### Material

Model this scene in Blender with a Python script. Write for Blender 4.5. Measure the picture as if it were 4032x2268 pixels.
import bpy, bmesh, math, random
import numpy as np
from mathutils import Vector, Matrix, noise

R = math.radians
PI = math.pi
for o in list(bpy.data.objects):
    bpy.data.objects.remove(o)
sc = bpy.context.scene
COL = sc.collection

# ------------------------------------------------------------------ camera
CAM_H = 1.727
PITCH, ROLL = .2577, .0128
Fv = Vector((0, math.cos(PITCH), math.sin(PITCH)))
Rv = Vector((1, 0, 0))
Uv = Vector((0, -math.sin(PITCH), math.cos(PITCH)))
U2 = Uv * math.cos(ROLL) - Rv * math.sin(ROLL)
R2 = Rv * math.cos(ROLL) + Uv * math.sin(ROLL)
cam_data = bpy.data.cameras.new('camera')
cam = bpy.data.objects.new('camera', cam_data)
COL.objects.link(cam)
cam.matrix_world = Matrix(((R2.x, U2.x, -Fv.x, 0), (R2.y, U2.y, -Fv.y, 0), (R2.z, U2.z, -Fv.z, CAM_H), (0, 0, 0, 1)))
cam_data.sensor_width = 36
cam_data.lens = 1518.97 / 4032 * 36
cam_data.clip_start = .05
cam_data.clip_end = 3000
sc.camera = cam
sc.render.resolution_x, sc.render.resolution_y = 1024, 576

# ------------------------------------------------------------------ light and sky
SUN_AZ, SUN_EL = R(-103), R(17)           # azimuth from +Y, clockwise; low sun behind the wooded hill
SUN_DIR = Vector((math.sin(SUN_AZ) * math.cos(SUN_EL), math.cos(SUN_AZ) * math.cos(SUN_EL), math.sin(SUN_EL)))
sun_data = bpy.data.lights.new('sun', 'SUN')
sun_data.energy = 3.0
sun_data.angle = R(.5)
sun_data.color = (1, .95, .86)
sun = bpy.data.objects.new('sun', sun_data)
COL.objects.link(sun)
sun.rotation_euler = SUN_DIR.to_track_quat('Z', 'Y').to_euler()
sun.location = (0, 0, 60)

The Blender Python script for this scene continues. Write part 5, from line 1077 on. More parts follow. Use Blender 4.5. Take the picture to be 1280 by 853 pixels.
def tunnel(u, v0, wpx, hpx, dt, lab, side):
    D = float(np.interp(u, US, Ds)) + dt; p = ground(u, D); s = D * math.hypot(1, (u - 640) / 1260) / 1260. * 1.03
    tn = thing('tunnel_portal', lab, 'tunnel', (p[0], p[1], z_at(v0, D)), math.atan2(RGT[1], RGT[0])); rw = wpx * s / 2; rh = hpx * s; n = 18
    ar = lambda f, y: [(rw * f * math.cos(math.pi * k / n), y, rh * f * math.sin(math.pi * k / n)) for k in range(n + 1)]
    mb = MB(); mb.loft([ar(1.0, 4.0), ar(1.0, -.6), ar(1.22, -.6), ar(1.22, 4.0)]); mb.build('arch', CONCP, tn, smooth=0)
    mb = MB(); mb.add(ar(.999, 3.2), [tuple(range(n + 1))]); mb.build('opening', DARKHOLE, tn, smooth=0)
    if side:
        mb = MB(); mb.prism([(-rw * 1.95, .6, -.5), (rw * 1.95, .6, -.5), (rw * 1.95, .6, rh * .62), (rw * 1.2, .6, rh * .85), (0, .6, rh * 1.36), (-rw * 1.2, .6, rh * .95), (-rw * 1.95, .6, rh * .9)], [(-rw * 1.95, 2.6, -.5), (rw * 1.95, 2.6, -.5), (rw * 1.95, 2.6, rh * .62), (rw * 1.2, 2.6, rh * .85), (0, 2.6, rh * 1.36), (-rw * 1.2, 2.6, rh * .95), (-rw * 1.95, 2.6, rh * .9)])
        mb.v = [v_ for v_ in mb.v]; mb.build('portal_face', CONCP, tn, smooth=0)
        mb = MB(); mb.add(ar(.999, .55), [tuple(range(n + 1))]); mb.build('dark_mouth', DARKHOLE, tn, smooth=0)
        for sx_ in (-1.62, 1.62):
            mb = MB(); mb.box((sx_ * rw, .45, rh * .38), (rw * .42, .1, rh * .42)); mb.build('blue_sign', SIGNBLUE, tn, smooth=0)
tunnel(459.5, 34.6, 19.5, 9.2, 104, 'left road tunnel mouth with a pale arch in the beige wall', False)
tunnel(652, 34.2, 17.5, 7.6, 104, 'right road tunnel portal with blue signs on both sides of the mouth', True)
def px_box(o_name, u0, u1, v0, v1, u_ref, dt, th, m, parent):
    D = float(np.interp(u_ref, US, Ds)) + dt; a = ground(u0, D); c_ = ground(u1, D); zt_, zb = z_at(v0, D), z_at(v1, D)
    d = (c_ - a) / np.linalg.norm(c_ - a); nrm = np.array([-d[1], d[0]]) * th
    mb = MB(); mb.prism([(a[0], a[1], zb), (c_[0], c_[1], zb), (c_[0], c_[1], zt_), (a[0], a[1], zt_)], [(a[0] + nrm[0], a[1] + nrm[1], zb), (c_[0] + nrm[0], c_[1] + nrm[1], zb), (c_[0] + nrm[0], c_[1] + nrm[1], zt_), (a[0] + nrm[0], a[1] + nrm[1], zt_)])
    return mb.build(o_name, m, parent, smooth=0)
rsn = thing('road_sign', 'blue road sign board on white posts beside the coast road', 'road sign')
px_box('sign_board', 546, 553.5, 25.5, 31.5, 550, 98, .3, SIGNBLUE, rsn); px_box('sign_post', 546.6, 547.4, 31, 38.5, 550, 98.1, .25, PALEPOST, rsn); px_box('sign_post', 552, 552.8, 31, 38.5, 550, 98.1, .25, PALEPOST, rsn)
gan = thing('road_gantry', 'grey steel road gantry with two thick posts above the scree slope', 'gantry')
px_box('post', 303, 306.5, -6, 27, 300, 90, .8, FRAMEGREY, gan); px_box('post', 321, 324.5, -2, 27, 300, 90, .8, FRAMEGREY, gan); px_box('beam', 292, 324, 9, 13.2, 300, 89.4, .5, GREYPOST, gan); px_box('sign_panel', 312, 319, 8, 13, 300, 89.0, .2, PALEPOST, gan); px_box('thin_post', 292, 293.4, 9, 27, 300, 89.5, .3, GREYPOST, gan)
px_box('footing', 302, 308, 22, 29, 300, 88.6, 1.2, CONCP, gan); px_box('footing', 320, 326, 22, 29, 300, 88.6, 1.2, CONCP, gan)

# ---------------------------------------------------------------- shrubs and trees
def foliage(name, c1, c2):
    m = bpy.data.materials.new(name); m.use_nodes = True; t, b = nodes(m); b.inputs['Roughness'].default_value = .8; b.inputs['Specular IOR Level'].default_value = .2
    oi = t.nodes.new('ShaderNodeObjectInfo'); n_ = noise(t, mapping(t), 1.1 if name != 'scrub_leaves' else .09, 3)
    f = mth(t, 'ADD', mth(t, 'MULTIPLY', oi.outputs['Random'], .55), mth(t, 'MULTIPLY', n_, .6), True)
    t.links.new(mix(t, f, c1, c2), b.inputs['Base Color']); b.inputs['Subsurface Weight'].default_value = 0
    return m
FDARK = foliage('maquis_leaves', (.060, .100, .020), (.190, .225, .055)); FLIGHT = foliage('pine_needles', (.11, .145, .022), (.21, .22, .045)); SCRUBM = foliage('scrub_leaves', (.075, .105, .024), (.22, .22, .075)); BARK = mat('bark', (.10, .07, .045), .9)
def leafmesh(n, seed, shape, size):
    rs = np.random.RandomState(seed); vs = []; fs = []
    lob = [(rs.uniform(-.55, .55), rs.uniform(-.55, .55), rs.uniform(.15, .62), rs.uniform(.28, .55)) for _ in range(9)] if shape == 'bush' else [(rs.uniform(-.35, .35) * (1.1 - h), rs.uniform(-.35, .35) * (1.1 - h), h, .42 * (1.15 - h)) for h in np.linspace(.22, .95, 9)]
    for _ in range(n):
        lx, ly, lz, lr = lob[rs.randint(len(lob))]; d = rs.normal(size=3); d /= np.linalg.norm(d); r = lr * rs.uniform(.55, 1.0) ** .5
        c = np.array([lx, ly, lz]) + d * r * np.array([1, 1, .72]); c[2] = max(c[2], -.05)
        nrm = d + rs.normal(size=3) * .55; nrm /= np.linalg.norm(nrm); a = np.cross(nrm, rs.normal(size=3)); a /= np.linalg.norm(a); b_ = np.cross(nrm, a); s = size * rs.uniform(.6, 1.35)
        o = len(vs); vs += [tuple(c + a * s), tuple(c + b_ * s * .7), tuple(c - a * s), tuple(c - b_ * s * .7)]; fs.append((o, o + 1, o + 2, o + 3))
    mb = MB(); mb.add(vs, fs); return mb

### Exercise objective
Write down again the exact lines running from the beginning of the data to the line containing "from mathutils import Vector, Matrix, noise", with both ends included.

### Exercise response
Model this scene in Blender with a Python script. Write for Blender 4.5. Measure the picture as if it were 4032x2268 pixels.
import bpy, bmesh, math, random
import numpy as np
from mathutils import Vector, Matrix, noise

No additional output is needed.